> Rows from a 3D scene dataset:
-------
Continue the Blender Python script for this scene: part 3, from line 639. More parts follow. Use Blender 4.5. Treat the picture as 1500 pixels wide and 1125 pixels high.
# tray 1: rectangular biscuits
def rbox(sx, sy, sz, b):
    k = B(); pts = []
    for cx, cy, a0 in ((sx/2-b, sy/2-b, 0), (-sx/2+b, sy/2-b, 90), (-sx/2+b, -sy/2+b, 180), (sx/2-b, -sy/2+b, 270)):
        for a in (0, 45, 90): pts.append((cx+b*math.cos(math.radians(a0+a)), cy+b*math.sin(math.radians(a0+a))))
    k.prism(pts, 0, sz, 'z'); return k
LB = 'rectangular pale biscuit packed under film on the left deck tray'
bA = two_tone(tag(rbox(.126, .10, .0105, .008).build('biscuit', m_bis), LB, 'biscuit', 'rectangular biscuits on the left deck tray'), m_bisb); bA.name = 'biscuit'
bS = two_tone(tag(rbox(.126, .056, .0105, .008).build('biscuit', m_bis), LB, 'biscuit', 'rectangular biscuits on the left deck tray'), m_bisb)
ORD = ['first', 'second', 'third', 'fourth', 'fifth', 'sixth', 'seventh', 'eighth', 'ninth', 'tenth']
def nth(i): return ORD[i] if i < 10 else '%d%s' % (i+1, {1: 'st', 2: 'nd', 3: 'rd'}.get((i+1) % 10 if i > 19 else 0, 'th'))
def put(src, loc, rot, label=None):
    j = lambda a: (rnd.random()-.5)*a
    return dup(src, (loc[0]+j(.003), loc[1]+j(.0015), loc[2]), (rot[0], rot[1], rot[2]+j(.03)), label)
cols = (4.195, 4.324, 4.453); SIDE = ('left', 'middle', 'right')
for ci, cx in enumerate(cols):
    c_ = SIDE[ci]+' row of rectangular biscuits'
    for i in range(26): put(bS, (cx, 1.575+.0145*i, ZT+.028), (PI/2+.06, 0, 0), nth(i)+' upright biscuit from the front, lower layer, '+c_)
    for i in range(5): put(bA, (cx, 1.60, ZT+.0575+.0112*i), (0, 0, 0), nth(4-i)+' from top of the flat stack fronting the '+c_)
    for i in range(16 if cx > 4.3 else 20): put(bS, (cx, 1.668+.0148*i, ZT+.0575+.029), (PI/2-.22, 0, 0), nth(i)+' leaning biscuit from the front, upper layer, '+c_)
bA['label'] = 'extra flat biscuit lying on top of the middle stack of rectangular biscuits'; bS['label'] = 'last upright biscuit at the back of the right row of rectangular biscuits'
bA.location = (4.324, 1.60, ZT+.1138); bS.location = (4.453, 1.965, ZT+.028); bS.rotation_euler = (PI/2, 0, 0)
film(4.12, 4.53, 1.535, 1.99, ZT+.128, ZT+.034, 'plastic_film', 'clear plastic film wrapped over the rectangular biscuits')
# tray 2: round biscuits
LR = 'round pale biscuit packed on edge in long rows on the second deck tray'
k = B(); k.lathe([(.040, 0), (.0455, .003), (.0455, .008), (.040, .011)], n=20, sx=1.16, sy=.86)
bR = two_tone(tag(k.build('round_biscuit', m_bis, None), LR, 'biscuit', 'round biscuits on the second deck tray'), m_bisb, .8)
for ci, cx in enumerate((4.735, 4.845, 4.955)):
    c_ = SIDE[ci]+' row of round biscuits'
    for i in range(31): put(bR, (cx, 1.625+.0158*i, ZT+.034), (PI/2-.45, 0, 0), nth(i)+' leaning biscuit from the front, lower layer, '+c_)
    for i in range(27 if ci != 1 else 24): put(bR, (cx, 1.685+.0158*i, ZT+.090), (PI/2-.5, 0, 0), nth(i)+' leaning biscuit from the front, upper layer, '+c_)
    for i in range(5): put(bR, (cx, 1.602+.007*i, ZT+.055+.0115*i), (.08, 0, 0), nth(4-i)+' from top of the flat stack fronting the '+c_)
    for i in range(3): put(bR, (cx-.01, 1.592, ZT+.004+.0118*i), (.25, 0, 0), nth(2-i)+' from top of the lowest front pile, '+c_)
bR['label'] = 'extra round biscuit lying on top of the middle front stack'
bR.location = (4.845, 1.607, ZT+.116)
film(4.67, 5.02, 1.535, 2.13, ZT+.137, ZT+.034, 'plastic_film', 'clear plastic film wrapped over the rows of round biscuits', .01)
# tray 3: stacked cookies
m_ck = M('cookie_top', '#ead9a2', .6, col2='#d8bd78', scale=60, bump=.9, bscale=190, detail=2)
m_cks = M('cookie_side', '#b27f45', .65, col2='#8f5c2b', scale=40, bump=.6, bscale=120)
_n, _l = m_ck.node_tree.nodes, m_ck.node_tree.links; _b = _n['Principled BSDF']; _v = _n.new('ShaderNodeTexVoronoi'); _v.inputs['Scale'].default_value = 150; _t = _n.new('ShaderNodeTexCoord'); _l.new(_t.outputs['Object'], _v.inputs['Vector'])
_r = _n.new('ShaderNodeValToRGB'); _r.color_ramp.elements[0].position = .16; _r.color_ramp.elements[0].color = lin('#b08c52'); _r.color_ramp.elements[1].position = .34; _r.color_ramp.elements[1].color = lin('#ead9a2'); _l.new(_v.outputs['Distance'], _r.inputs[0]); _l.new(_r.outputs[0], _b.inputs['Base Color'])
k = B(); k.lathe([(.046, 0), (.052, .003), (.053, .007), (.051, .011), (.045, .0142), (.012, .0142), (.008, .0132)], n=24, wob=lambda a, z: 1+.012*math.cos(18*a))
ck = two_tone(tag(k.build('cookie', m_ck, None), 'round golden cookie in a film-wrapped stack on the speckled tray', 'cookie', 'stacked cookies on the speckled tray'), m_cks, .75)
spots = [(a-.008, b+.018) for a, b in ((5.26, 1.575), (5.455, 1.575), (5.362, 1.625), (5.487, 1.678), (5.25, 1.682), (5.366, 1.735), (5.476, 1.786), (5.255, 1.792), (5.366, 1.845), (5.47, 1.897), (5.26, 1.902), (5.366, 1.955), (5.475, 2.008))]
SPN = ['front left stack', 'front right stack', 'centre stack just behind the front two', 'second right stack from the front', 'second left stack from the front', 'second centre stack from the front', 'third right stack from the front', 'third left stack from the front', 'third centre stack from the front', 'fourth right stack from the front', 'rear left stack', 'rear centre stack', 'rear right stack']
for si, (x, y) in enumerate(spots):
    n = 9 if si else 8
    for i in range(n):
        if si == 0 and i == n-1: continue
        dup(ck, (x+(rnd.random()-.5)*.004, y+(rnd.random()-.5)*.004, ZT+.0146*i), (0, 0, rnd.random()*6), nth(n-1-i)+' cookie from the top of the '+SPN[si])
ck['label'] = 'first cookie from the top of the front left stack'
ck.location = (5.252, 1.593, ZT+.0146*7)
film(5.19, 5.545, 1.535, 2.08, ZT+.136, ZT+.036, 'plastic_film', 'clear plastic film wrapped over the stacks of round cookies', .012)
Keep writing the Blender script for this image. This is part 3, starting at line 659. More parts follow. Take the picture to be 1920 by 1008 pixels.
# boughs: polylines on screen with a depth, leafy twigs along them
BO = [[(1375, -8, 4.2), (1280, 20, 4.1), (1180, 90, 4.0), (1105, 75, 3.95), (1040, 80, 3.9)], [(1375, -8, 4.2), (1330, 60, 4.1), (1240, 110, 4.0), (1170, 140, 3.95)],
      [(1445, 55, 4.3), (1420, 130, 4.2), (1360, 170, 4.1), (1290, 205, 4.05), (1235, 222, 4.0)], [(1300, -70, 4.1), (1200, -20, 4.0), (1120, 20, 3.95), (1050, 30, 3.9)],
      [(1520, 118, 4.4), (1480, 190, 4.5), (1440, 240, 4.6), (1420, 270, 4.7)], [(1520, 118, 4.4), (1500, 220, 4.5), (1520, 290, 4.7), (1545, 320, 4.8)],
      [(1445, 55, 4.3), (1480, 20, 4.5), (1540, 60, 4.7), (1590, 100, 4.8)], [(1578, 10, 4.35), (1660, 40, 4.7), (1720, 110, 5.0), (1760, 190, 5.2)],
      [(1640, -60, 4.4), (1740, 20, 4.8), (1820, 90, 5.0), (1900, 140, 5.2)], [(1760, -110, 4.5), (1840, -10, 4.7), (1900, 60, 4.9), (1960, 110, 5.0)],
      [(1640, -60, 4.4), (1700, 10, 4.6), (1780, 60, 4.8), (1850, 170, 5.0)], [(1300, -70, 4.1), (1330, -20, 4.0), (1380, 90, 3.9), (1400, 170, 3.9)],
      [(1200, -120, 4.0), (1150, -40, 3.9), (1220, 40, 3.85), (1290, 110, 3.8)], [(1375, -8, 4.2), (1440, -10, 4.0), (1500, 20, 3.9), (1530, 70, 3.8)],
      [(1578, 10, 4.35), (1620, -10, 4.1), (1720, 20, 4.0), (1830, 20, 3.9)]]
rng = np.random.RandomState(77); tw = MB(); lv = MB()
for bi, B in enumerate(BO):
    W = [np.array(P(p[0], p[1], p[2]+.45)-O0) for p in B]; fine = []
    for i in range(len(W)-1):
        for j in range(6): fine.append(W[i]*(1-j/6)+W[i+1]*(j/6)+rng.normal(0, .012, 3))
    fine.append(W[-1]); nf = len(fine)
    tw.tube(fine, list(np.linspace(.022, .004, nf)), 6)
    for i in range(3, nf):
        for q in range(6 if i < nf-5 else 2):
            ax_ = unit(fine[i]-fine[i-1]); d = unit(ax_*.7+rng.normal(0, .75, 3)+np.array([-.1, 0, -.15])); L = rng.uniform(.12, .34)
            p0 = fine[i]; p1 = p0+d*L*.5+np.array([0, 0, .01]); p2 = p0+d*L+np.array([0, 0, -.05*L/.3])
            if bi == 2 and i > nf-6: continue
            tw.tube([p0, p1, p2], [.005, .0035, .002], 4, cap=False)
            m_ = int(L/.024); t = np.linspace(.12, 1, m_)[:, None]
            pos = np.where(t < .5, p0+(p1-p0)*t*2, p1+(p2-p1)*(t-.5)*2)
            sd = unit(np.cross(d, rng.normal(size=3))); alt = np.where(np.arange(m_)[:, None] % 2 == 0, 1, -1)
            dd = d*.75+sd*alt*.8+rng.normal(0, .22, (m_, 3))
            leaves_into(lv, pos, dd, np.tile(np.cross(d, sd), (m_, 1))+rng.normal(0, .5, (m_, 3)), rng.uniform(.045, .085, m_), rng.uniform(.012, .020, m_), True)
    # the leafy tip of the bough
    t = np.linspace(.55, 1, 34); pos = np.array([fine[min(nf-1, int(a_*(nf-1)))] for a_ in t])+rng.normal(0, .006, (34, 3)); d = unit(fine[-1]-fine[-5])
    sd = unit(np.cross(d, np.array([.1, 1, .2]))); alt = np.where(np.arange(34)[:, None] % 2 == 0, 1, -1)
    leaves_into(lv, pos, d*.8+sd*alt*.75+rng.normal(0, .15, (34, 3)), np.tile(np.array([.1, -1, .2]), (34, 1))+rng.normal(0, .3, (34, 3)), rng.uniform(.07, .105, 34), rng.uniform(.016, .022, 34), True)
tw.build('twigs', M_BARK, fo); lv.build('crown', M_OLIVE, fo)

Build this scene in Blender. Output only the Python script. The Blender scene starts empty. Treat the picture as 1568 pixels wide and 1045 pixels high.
-------
> Given task:
Find and copy every line in the entries above where the string "Blender" occurs.

> Correct response:
Continue the Blender Python script for this scene: part 3, from line 639. More parts follow. Use Blender 4.5. Treat the picture as 1500 pixels wide and 1125 pixels high.
Keep writing the Blender script for this image. This is part 3, starting at line 659. More parts follow. Take the picture to be 1920 by 1008 pixels.
Build this scene in Blender. Output only the Python script. The Blender scene starts empty. Treat the picture as 1568 pixels wide and 1045 pixels high.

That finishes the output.